We need a double edged decapitation strategy

November 24, 2010 11:02 am

clegg handsBy Arthur Baker

Tom Copley has pointed out in his latest LabourList article that the “Right to Recall”, part of the Parliamentary Reform Act, is ill thought out and undemocratic. However, we must now ask ourselves what we should do if the law does go through. The NUS’s decapitation strategy is popular among many students and members. It would give us all huge satisfaction to see Clegg and other leading Lib Dems fighting by-elections in their own constituencies. However, pursuing this strategy could be dangerous. The Conservative Party is preparing for a storm of public anger over the cuts over the next five years, and a large part of their strategy will be to push blame onto the Lib Dems. So focussing our attacks too exclusively on the Lib Dems could be counter-productive. In the majority of Lib Dem marginals, the Tories are in second place. If we focus our campaign too heavily on Clegg and his cronies, we risk playing into the Tories’ hands, and handing them a majority in 2015.

Cable and Clegg may also prove hard to beat. They have majorities of 15,000 and 16,000 respectively, and in both constituencies the Tories come second. Labour trails behind Clegg with only 16% of the vote, and behind Cable with just 7%. Even if the law is not amended to include a clause preventing the strategy from taking place, and we manage to collect 10% of Clegg’s constituents, could we defeat him in a by-election? It would be fair to assume that the Tories would not want Clegg removed, and if they were to run a candidate against him, it wouldn’t be a strong one. Other NUS targets are more likely to be achieved. Overturning Simon Wright’s tiny majority of 310 over Labour’s Charles Clarke might be an easier task, but Wright’s profile is correspondingly small, so his defeat would do little long term damage to the coalition.

My objection to the policy however is not its feasibility but its targeting. Forcing Clegg or other leading Lib Dems to fight a by-election sends a strong message. Sending a message that it’s the Lib Dems doing the damage, not the Tories, is dangerous and inaccurate. The Lib Dem vote will collapse at the next election without our help. In a recent poll only 47% of those who voted Lib Dem in 2010 said they’d do so again, whereas 91% of those who voted Tory say they haven’t changed their minds. This pattern could deliver a Tory majority. We have to make sure that the electorate sees that it’s the Tories doing the damage, and ensure that it is us, not them, picking up the pieces where the Lib Dems fall apart. We need to target this strategy at Conservative as well as Lib Dem MPs.We need a double edged sword.
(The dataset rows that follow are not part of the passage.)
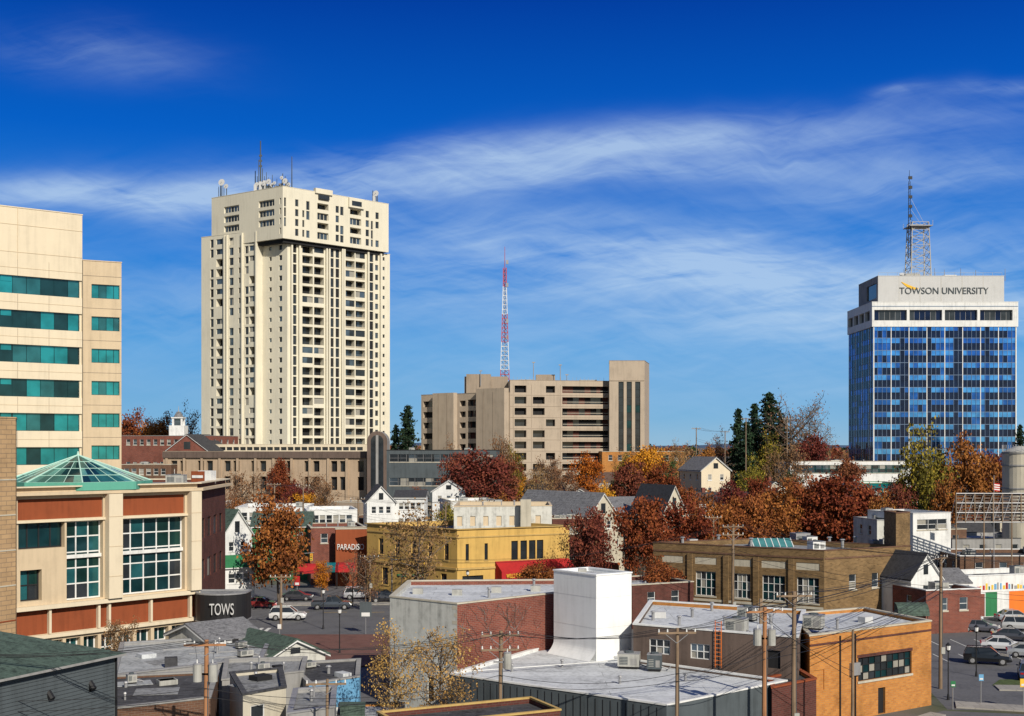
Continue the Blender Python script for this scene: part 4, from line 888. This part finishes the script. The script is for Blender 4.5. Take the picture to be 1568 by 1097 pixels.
flatb('brick_store',1050,1085,300,300,722,12,'brickbr','roofg',2,3)
house('cream_house',1074,1118,282,284,720,701,12,'cream','shinglegry',False,2,3)
flatb('blue_glass_office',1210,1395,315,317,707,20,'white','roofg',2,16,fr='g_teal',ww=2.2,wh=2)
flatb('green_roofed_store',1316,1384,262,262,741,14,['g_teal','white','white','white'],'greenp',2,4,cap='greenp')
flatb('white_garage_building',1398,1456,184,187,787,10,['white','white','white','white'],'roofw',2,3,cap='signgrey',ww=2.2)
flatb('white_shed',1343,1396,188,189,797,8,'whitewash','roofw',2,3,cap='steel')
flatb('flat_roofed_store',1458,1600,196,198,826,14,'grey','roofsilver',1,5,cap='roofd',ncl=9); flatb('flat_roofed_store',1470,1640,178,178,852,12,'brickbr','roofd',1,4,ncl=10,cap='white')
flatb('brick_store',1395,1480,200,202,812,9,'brickbr','roofw',2,4,ncl=8)
house('white_gabled_house',1395,1440,150,152,885,850,10,'white','shingle',False,1,1); house('white_gabled_wing',1440,1484,153,153,893,872,9,'white','shinglegry',True,2,1)
flatb('brick_corner_store',1418,1502,146,148,905,7,'brickred','roofg',1,2,cap='white')
flatb('modern_dark_building',592,760,292,290,690,22,'dkgrey','roofd',3,12,cap='black',ww=2.6,wh=1.8,fr='steel')
flatb('red_brick_hall',186,322,335,330,668,22,'brickred','roofg',3,12,cap='grey')
flatb('brick_row',182,262,300,300,712,14,'brickbr','roofg',2,6)
house('brick_gabled_hall',255,318,322,320,690,666,14,'brickred','shingle',False,3,2)
def cupola():
    mb=MB(); D=345; x=X(273.5,D); mb.box(x,D,16,4.2,4.2,Z(652,D)-16,'white')
    z=Z(652,D); 
    for sx_ in(-1,1):
        for sy in(-1,1): mb.box(x+sx_*1.2,D+sy*1.2,z,.5,.5,2.0,'white')
    mb.box(x,D,z,1.6,1.6,2,'g_mid'); mb.box(x,D,z+2.0,3.3,3.3,.3,'white'); mb.cyl((x,D,z+2.3),(x,D,z+3.9),1.5,.5,'shinglegry',8); mb.cyl((x,D,z+3.9),(x,D,z+5.5),.15,.03,'steel',5)
    mb.box(x,D,6,9,9,12,'brickred'); mb.obj('cupola_tower')
cupola()
def mural():
    mb=MB(); p0=P(1483,160);p1=P(1640,165); t=(V2(p1)-V2(p0)).normalized();n=Vector((-t.y,t.x))*7; poly=[p0,p1,(p1[0]+n.x,p1[1]+n.y),(p0[0]+n.x,p0[1]+n.y)]; f=Fac(p0,p1)
    mb.block(poly,0,Z(883,160),'white','roofsilver',{0:[f.op(1485,1508,.05,3.0,dict(g='brickred',d=.04)),f.op(1509,1527,.05,3.2,dict(g='greenp',d=.04)),f.op(1527.2,1545,.05,3.2,dict(g='white',d=.04)),f.op(1545.2,1600,.05,3.2,dict(g='orangep',d=.04))]},cap='white')
    rv=random.Random(8)
    for i in range(26): a=.4+i*.45; h=rv.uniform(.3,.9); mb.obox(p0,p1,a,a+rv.uniform(.2,.4),3.5,3.5+h,.01,.04,rv.choice(['blue','redawn','greenp','goldsign','grey','taupe']))
    clutter(mb,poly,Z(883,160)-.5,6,4); mb.obj('mural_pub')
mural()
def tank():
    mb=MB(); D=200; x=X(1562,D); r=2.7; zt=Z(692,D); mb.cyl((x,D,0),(x,D,zt),r,r,'stone',28)
    for z in (zt-.3,zt-2.3,zt-6): mb.cyl((x,D,z),(x,D,z+.25),r+.12,r+.12,'grey',28)
    mb.cyl((x,D,zt),(x,D,zt+.9),r,r*.3,'acgrey',28); 
    for k in range(20): a=2*math.pi*k/20; mb.cyl((x+r*math.cos(a),D+r*math.sin(a),zt),(x+r*math.cos(a),D+r*math.sin(a),zt+1.1),.04,.04,'steel',4)
    mb.obj('storage_tank')
    mb=MB(); D=175; x0=X(1464,D);x1=X(1620,D); zb=Z(800,D);z1=Z(756,D)
    n=11
    for i in range(n+1):
        x=x0+(x1-x0)*i/n; mb.cyl((x,D,0 if i%3==0 else zb),(x,D,z1),.1,.1,'wood',5); mb.cyl((x,D,z1),(x,D+2.2,zb),.06,.06,'steel',4)
        if i<n: xb=x0+(x1-x0)*(i+1)/n; mb.cyl((x,D,zb),(xb,D,z1),.05,.05,'steel',4)
    for k in range(4): z=zb+(z1-zb)*k/3; mb.cyl((x0,D,z),(x1,D,z),.09,.09,'steel',5)
    for k in range(9): z=zb+(z1-zb)*(k+.3)/9; mb.box((x0+x1)/2,D+.25,z,x1-x0,.06,.22,'taupe')
    mb.obj('billboard_frame')
    mb=MB(); x,y=P(1522,175); mb.cyl((x,y,0),(x,y,Z(728,175)),.06,.04,'steel',6)
    for i in range(7): zz=Z(752,175)+i*.16; mb.face([(x+.05,y,zz),(x+.9,y+.2,zz-.1),(x+.9,y+.2,zz+.06),(x+.05,y,zz+.16)],'redawn' if i%2==0 else 'white')
    mb.obj('flagpole')
tank()
def awning(name,px,D,w_,z,mt):
    mb=MB(); x=X(px,D); n=8; 
    for i in range(n):
        a=math.pi/2*i/n;b=math.pi/2*(i+1)/n
        A=(D-1.6*math.cos(a),z+1.4*math.sin(a));B=(D-1.6*math.cos(b),z+1.4*math.sin(b))
        mb.face([(x-w_/2,A[0],A[1]),(x+w_/2,A[0],A[1]),(x+w_/2,B[0],B[1]),(x-w_/2,B[0],B[1])],mt)
    for s in(-1,1): mb.face([(x+s*w_/2,D,z)]+[(x+s*w_/2,D-1.6*math.cos(math.pi/2*i/n),z+1.4*math.sin(math.pi/2*i/n)) for i in range(n+1)],mt)
    for s in (-1,1): mb.box(x+s*w_*.45,D-1.4,0,.08,.08,z,'black')
    mb.obj(name)
awning('green_awning',1393,144,3.6,2.6,'shinglegrn'); awning('red_awning',477,192,4,2.6,'redawn'); awning('teal_awning',505,194,3,2.6,'g_teal'); awning('red_awning',530,194,3,2.6,'redawn')
# =============================================================== filler houses
rnd=random.Random(11)
def free(x,y,r):
    for pl in FOOT:
        xs=[p[0] for p in pl];ys=[p[1] for p in pl]
        if min(xs)-r<x<max(xs)+r and min(ys)-r<y<max(ys)+r: return False
    return True
walls=['white','brickred','brickbr','cream2','grey','stone','brickdk','white','whitewash','beige','cream']; roofs=['shingle','shinglegry','shinglebrn','shingle','roofg']
cnt=0
for i in range(900):
    if cnt>=110: break
    D=rnd.uniform(212,480); px=rnd.uniform(315,1600); x,y=P(px,D)
    if not free(x,y+5,8): continue
    g0=gz(x,y); mb=MB(); L=rnd.uniform(8,16);dp=rnd.uniform(8,12); an=rnd.uniform(-.35,.35); h=rnd.uniform(4.5,7)
    p0=(x-L/2*math.cos(an),y-L/2*math.sin(an));p1=(x+L/2*math.cos(an),y+L/2*math.sin(an))
    if rnd.random()<.6:
        gable(mb,p0,p1,dp,g0-.5,g0+h,g0+h+rnd.uniform(1.8,3),rnd.choice(walls),rnd.choice(roofs[:4]),rnd.random()<.6,3,2,chim=rnd.random()<.4); mb.obj('gabled_house')
    else:
        t=(V2(p1)-V2(p0)).normalized();n=Vector((-t.y,t.x))*dp; pl=[p0,p1,(p1[0]+n.x,p1[1]+n.y),(p0[0]+n.x,p0[1]+n.y)]
        sp=dict(g=WG,d=.15,fr='white'); mb.block(pl,g0-.5,g0+h,rnd.choice(walls),rnd.choice(['roofw','roofg','roofd','roofsilver']),{0:winrow(L,g0+h-2.2,1.3,4,1,sp)+winrow(L,g0+.8,1.4,4,1.2,sp)}); clutter(mb,pl,g0+h-.5,4,i); mb.obj('flat_roofed_building')
    cnt+=1
# =============================================================== trees
def leaves_np(cent,size,rs):
    n=len(cent); a=rs.normal(size=(n,3)); a/=np.linalg.norm(a,axis=1)[:,None]; b=rs.normal(size=(n,3)); b-=a*(a*b).sum(1)[:,None]; b/=np.linalg.norm(b,axis=1)[:,None]
    s=size*rs.uniform(.6,1.3,size=(n,1)); a=a*s; b=b*s*.7
    return np.stack([cent-a,cent-b,cent+a,cent+b],1).reshape(-1,3)
def tree_mesh(name,seed,lm,H=10,R=4,th=2.4,nl=5000,ls=.2,sig=.5,nlimb=12,tr=.2,tw=4):
    r=random.Random(seed); rs=np.random.RandomState(seed); mb=MB(); tips=[]; zc=(th+H)/2+.2; hz=(H-th)/2
    top=Vector((r.uniform(-.3,.3),r.uniform(-.3,.3),H*.82)); mid=Vector((r.uniform(-.2,.2),r.uniform(-.2,.2),th))
    mb.cyl((0,0,-.2),mid,tr,tr*.8,'bark',7); mb.cyl(mid,top,tr*.75,.05,'bark',6)
    for i in range(nlimb):
        u=(i+.5)/nlimb; st=mid.lerp(top,u*.75+r.uniform(0,.1)); ph=2.4*i+r.uniform(-.4,.4); ze=th+(H-th)*min(1,(.12+u*.85+r.uniform(-.05,.1)))
        rad=R*math.sqrt(max(.05,1-((ze-zc)/hz)**2*.9))*r.uniform(.7,1.0)
        en=Vector((rad*math.cos(ph),rad*math.sin(ph),ze)); md=st.lerp(en,.5)+Vector((0,0,-.25*r.random()))
        mb.cyl(st,md,tr*.4,tr*.28,'bark',5,False); mb.cyl(md,en,tr*.28,.025,'bark',4,False)
        for k in range(5):
            s2=st.lerp(en,r.uniform(.3,.95)); e2=s2+Vector((r.gauss(0,1),r.gauss(0,1),r.gauss(.35,.7))).normalized()*R*r.uniform(.25,.5)
            mb.cyl(s2,e2,tr*.15,.018,'bark',3,False); tips.append((e2,1))
            for m_ in range(tw):
                s3=s2.lerp(e2,r.uniform(.3,1)); e3=s3+Vector((r.gauss(0,1),r.gauss(0,1),r.gauss(.3,.7))).normalized()*R*r.uniform(.12,.28)
                mb.cyl(s3,e3,tr*.07,.012,'bark',3,False); tips.append((e3,r.choice([.2,1,1,1.8])))
        tips.append((en,1))
    tp=np.array([list(t[0]) for t in tips]); wt=np.array([t[1] for t in tips]); wt=wt/wt.sum()
    idx=rs.choice(len(tips),nl,p=wt); c=tp[idx]+rs.normal(size=(nl,3))*sig*np.array([1,1,.75])
    c=c[c[:,2]>th*.8]
    lv=leaves_np(c,ls,rs); k=len(mb.v); verts=mb.v+lv.tolist(); fs=mb.f+[(k+4*i,k+4*i+1,k+4*i+2,k+4*i+3) for i in range(len(c))]
    me=bpy.data.meshes.new(name); me.from_pydata(verts,[],fs); li=len(mb.mats)
    for m_ in mb.mats: me.materials.append(m_)
    me.materials.append(M[lm]); me.polygons.foreach_set('material_index',mb.mi+[li]*len(c)); me.update(); return me
def pine_mesh(seed,H=12,R=2.6):
    r=random.Random(seed); rs=np.random.RandomState(seed); mb=MB(); mb.cyl((0,0,-.2),(0,0,H),.22,.02,'bark',6); cs=[]
    z=.9
    while z<H-.2:
        rad=R*(1-z/H)**.7*r.uniform(.65,1.15)+.12
        for k in range(7):
            a=r.uniform(0,6.28); rk=rad*r.uniform(.7,1.1); e=Vector((rk*math.cos(a),rk*math.sin(a),z-rk*.15)); s=Vector((0,0,z)); mb.cyl(s,e,.04,.01,'bark',3,False)
            n=int(8+rad*15)
            for i in range(n): u=r.uniform(.15,1.03); p=s.lerp(e,u); cs.append((p.x+r.gauss(0,.12+.1*u),p.y+r.gauss(0,.12+.1*u),p.z+r.gauss(0,.11)))
        z+=.36
    cs=np.array(cs); lv=leaves_np(cs,.17,rs); k=len(mb.v); me=bpy.data.meshes.new('pine'); me.from_pydata(mb.v+lv.tolist(),[],mb.f+[(k+4*i,k+4*i+1,k+4*i+2,k+4*i+3) for i in range(len(cs))])
    me.materials.append(M['bark']); me.materials.append(M['pine']); me.polygons.foreach_set('material_index',mb.mi+[1]*len(cs)); me.update(); return me
TM={}
for k,lm,nl,ls,n in [('rust','rust',8500,.18,3),('maroon','maroon',7500,.18,2),('orange','orange',5500,.18,2),('brown','brownl',2300,.15,3),('bare','brownl',350,.14,2),('yg','ygreen',4200,.18,2),('green','green',6500,.18,1)]:
    TM[k]=[tree_mesh(k+'_tree_mesh',101+len(k)+i*17,lm,nl=nl,ls=ls,R=[4,3.6,4.4][i%3]) for i in range(n)]
TM['big']=[tree_mesh('big_tree_mesh',77,'brownl',nl=1600,ls=.10,R=4.6,nlimb=20,tr=.26,tw=8,sig=.35)]
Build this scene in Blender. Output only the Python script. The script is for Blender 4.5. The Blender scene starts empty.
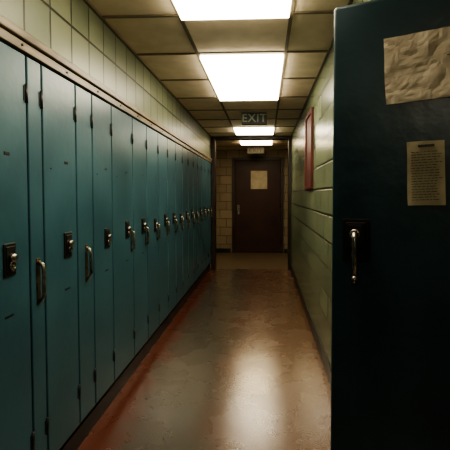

Some will argue that while the Lib Dems have betrayed a central election promise, the Tories have not committed “serious wrong doing”, and it would therefore be undemocratic to use this law against them. However, if the law does indeed allow the electorate to decide what constitutes “serious wrongdoing”, then I think we have a strong argument that targeting public spending cuts at the most vulnerable and voting for VAT rises, despite an election promise not to, is serious wrongdoing.

Labour activists should do everything they can to help with the decapitation of the Lib Dems, but also push the NUS to include at least one Conservative target. We may not be able to decapitate the Tories, but we can do some corporeal damage using the same weapon. A Tory MP in London with a small majority over Labour would be an ideal victim. There are a number of possible targets: Gavin Barwell in Corydon Central (2,969 Majority), Jane Ellison in Battersea (5977), Matthew Offord in Hendon (106). All of these MPs are vulnerable, and in easy range of the London Labour Party & London Young Labour who were so effective at campaigning during the general election, as well as UCU, ULU and a number other strong student unions. Although they are not high profile figures, recalling them and replacing them with a Labour MP would send a powerful message to the government, and to voters. Trying to remove Lib Dems while leaving the Tories to sit sends the wrong message.